The reason for this blog is to help get specific dogs adopted from TAS but equally important is to try to normalize the idea of shelter dogs being just as good and just as desirable as any other dogs including those which are regularly merchandised by backyard breeders, puppy millers and those few remaining pet store owners who still feel a need to sell live animals. The single greatest stigma shelter animals still face is the belief that shelter animals are substandard animals. Anyone who has had enough experience with shelter animals knows this is untrue but the general public hasn't had the same experiences you've had. They see a nice dog photo in a glossy magazine and too many of them would never think of associating that dog with a dog from a shelter. After all, no one abandons perfectly good dogs, right? Unfortunately, as we all know, perfectly good dogs are abandoned all the time.

The public still too often associates shelter dogs with images of beat up, sick, dirty, severely traumatized animals and while we definitely sometimes see victims such as these, they are certainly not the majority and, regardless, even the most abused animals can very often be saved and made whole again.

Pound Dogs sometimes discusses the sad histories some of the dogs have suffered. For the most part, though, it tries to present the dogs not as victims but as great potential family members. The goal is to raise the profiles of animals in adoption centers so that a potential pet owner sees them as the best choice, not just as the charity choice.
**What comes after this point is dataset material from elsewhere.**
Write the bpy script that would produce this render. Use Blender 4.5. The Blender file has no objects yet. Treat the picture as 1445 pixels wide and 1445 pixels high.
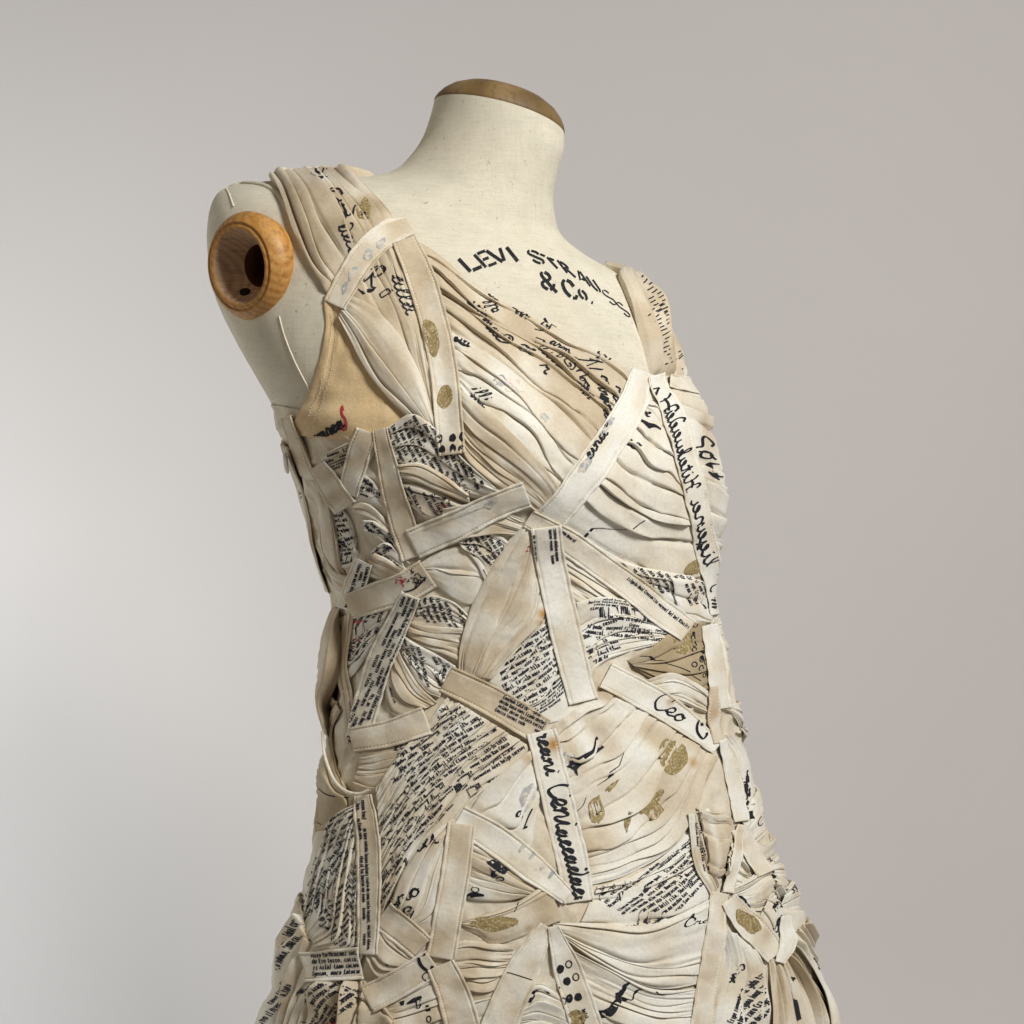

So, here's the favour I'm asking. Whenever you see a dog picture on these pages you think is decent enough, I'd like you to consider sharing it on Facebook or any other social media sites you're using (I know many of you do this already and thank you for that). And when you share it, please mention that the dog in the photo is a shelter dog like so many other shelter dogs waiting for a home. If we can get even five percent of the pet buying public to see shelter dogs differently, to see how beautiful they are and how wonderful they are, and to consider shelter dogs as their first choice for a new family member, we can end the suffering of homeless pets in this country.